YOUR GOAL: Omit the pictures and print exactly the lines of the listing below, starting at the first and ending at the line containing "from mathutils import Vector, Matrix".

DATA EXTRACT:
######

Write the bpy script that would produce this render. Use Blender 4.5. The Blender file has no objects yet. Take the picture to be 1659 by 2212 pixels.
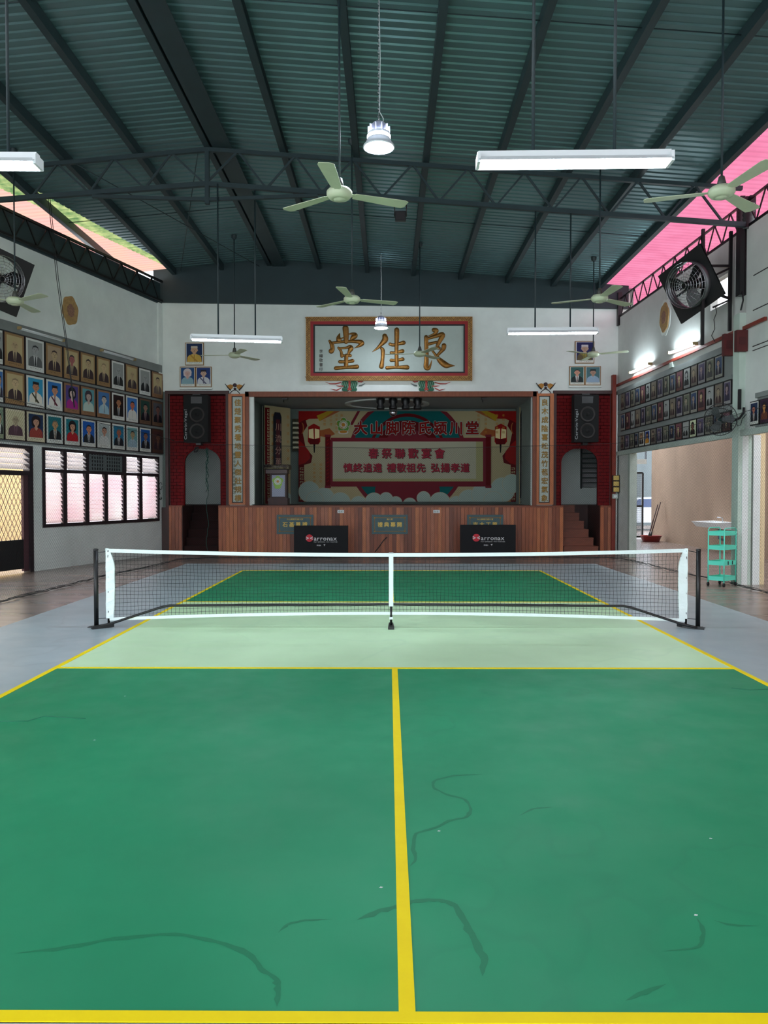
import bpy, math, random
from mathutils import Vector, Matrix

# ------------------------------------------------------------------ camera
S = bpy.context.scene
COL = S.collection
CAM = Vector((-0.056, 0.10, 1.548)); FPX = 1660.0
YAW = math.radians(0.33); PIT = math.radians(1.29)
cd = bpy.data.cameras.new('camera'); cam = bpy.data.objects.new('camera', cd); COL.objects.link(cam)
cam.location = CAM; cam.rotation_euler = (math.pi/2 - PIT, 0, YAW)
cd.sensor_fit = 'HORIZONTAL'; cd.sensor_width = 36; cd.lens = 36*FPX/1659; cd.clip_end = 300
S.camera = cam

# ------------------------------------------------------------------ sky, exposure
w = bpy.data.worlds.new('world'); S.world = w; w.use_nodes = True
bg = w.node_tree.nodes['Background']
bg.inputs[0].default_value = (0.86, 0.93, 1.0, 1); bg.inputs[1].default_value = 3.4
S.view_settings.view_transform = 'Standard'; S.view_settings.look = 'None'
S.view_settings.gamma = 1; S.view_settings.exposure = 0.80
S.view_settings.use_curve_mapping = False
S.cycles.use_denoising = True
S.cycles.max_bounces = 10; S.cycles.diffuse_bounces = 5; S.cycles.transparent_max_bounces = 12
S.cycles.sample_clamp_indirect = 6
TUBE = 50.0      # brightness of fluorescent tubes
BAY = 300.0       # brightness of the high bay lamps

rnd = random.Random(7)

# ------------------------------------------------------------------ helpers
def at(px, py, n, d):
    """point of the plane n.p = d seen at a spot of the 1659 x 2212 photograph"""
    fh = Vector((-math.sin(YAW), math.cos(YAW), 0)); r = Vector((math.cos(YAW), math.sin(YAW), 0)); z = Vector((0, 0, 1))
    F = math.cos(PIT)*fh - math.sin(PIT)*z; U = math.sin(PIT)*fh + math.cos(PIT)*z
    v = F + (px-829.5)/FPX*r - (py-1106)/FPX*U
    n = Vector(n); return CAM + v*((d - CAM.dot(n))/v.dot(n))
def atY(px, py, Y): return at(px, py, (0, 1, 0), Y)
def atF(px, py): return at(px, py, (0, 0, 1), 0)
def B(px, py, Y=20.0):
    p = atY(px, py, Y); return p.x, p.z

def lin(c):
    return tuple(((v/255)/12.92 if v/255 <= .04045 else ((v/255+.055)/1.055)**2.4) for v in c)
MATS = {}
def pm(name, c, rough=.6, metal=0, var=0, scale=4, bump=0, bscale=30, spec=.5, stretch=(1, 1, 1), coat=0):
    if name in MATS: return MATS[name]
    m = bpy.data.materials.new(name); m.use_nodes = True; MATS[name] = m
    nt = m.node_tree; p = nt.nodes['Principled BSDF']
    col = lin(c)+(1,); p.inputs['Base Color'].default_value = col
    p.inputs['Roughness'].default_value = rough; p.inputs['Metallic'].default_value = metal
    p.inputs['Specular IOR Level'].default_value = spec; p.inputs['Coat Weight'].default_value = coat
    if var or bump:
        tc = nt.nodes.new('ShaderNodeTexCoord'); mp = nt.nodes.new('ShaderNodeMapping'); mp.inputs['Scale'].default_value = stretch
        nt.links.new(tc.outputs['Object'], mp.inputs[0])
    if var:
        n = nt.nodes.new('ShaderNodeTexNoise'); n.inputs['Scale'].default_value = scale; n.inputs['Detail'].default_value = 6
        n.inputs['Roughness'].default_value = .6
        nt.links.new(mp.outputs[0], n.inputs[0])
        rp = nt.nodes.new('ShaderNodeValToRGB'); rp.color_ramp.elements[0].position = .3; rp.color_ramp.elements[1].position = .7
        rp.color_ramp.elements[0].color = tuple(v*(1-var) for v in col[:3])+(1,)
        rp.color_ramp.elements[1].color = tuple(min(1, v*(1+var*.6)) for v in col[:3])+(1,)
        nt.links.new(n.outputs[0], rp.inputs[0]); nt.links.new(rp.outputs[0], p.inputs['Base Color'])
    if bump:
        n2 = nt.nodes.new('ShaderNodeTexNoise'); n2.inputs['Scale'].default_value = bscale; n2.inputs['Detail'].default_value = 4
        nt.links.new(mp.outputs[0], n2.inputs[0])
        b = nt.nodes.new('ShaderNodeBump'); b.inputs['Strength'].default_value = bump; b.inputs['Distance'].default_value = .02
        nt.links.new(n2.outputs[0], b.inputs['Height']); nt.links.new(b.outputs[0], p.inputs['Normal'])
    return m
def emit(name, c, s):
    if name in MATS: return MATS[name]
    m = pm(name, (255, 255, 255)); p = m.node_tree.nodes['Principled BSDF']
    p.inputs['Emission Color'].default_value = lin(c)+(1,); p.inputs['Emission Strength'].default_value = s; return m
def translucent(name, c, mix=.85, c2=None, scale=3):
    m = bpy.data.materials.new(name); m.use_nodes = True; MATS[name] = m; nt = m.node_tree
    for n in list(nt.nodes):
        if n.type != 'OUTPUT_MATERIAL': nt.nodes.remove(n)
    out = [n for n in nt.nodes if n.type == 'OUTPUT_MATERIAL'][0]
    t = nt.nodes.new('ShaderNodeBsdfTranslucent'); d = nt.nodes.new('ShaderNodeBsdfDiffuse'); x = nt.nodes.new('ShaderNodeMixShader')
    t.inputs[0].default_value = lin(c)+(1,); d.inputs[0].default_value = lin(c)+(1,); x.inputs[0].default_value = mix
    if c2:
        tc = nt.nodes.new('ShaderNodeTexCoord'); n = nt.nodes.new('ShaderNodeTexNoise'); n.inputs['Scale'].default_value = scale
        n.inputs['Detail'].default_value = 3
        nt.links.new(tc.outputs['Object'], n.inputs[0]); r = nt.nodes.new('ShaderNodeValToRGB')
        r.color_ramp.elements[0].position = .34; r.color_ramp.elements[1].position = .66
        r.color_ramp.elements[0].color = lin(c)+(1,); r.color_ramp.elements[1].color = lin(c2)+(1,)
        nt.links.new(n.outputs[0], r.inputs[0]); nt.links.new(r.outputs[0], t.inputs[0])
    nt.links.new(d.outputs[0], x.inputs[1]); nt.links.new(t.outputs[0], x.inputs[2]); nt.links.new(x.outputs[0], out.inputs[0])
    return m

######

COMPLETE RESPONSE:
Write the bpy script that would produce this render. Use Blender 4.5. The Blender file has no objects yet. Take the picture to be 1659 by 2212 pixels.
import bpy, math, random
from mathutils import Vector, Matrix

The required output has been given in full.